Only five European countries – Austria, Scotland, Belgium, Denmark and Germany – have committed to address loss and damage, according to UN News.

However, how does this funding get to the grassroots, to the communities that are most affected by the effects of climate change?

Speaking during Dine for Climate event at Denmark embassy on Thursday, Vihiga Governor Wilberforce Ottichilo said while there has been talk of climate financing, there has been little action.

“​There has been climate financing talk all over but action has been very, very limited and not forthcoming. And where they have been any financing, to access it has been a challenge,” he said.

Ottichilo said the funds go to national governments and do not trickle down to the communities, only remaining in capital cities and conference rooms.

As Council of Governors, therefore, Otichillo said they have developed their own strategy by coming up with climate change legislation and policy.

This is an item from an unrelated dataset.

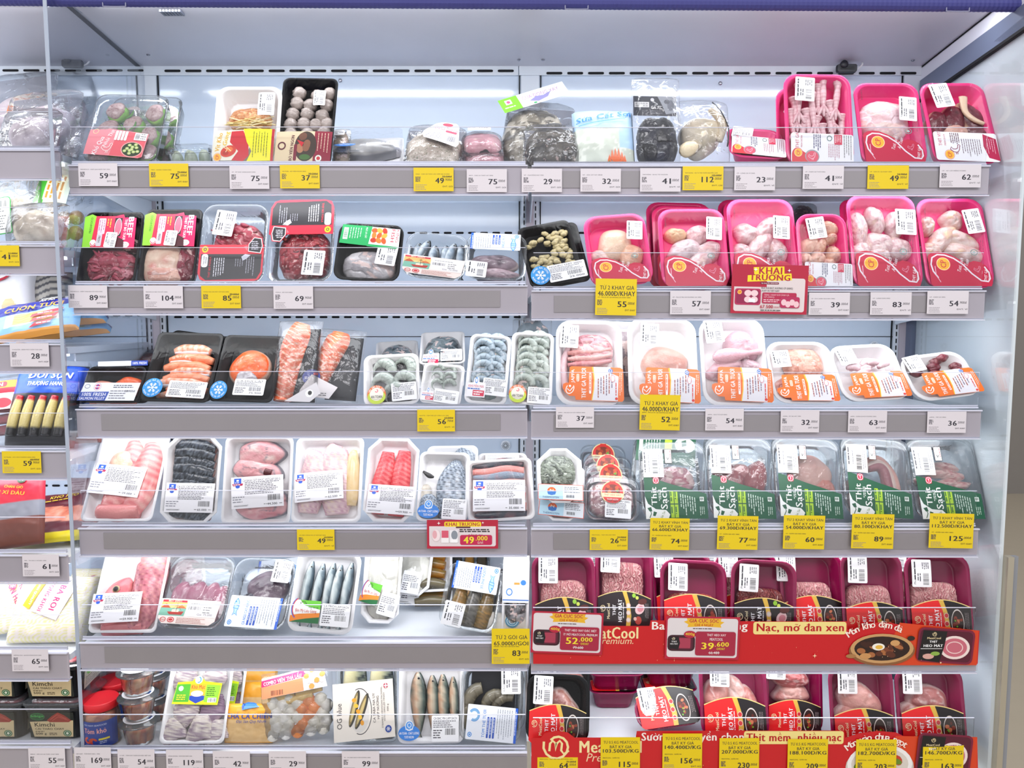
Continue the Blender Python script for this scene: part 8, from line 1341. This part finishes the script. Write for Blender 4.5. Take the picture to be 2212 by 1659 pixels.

"In all our counties, we have done legislation and policy and in the legislation, we say, since climate change is a cross-cutting issue, we must budget it in all the sectors, particularly adaptation,” he said.

The governor said they have also formed climate change working groups at the ward level. 

​“We must focus on women and children because they are the most impacted on the ground. When you go to the villages, those two groups are the most important. We are saying we focus on sub-national government,” Ottichilo said.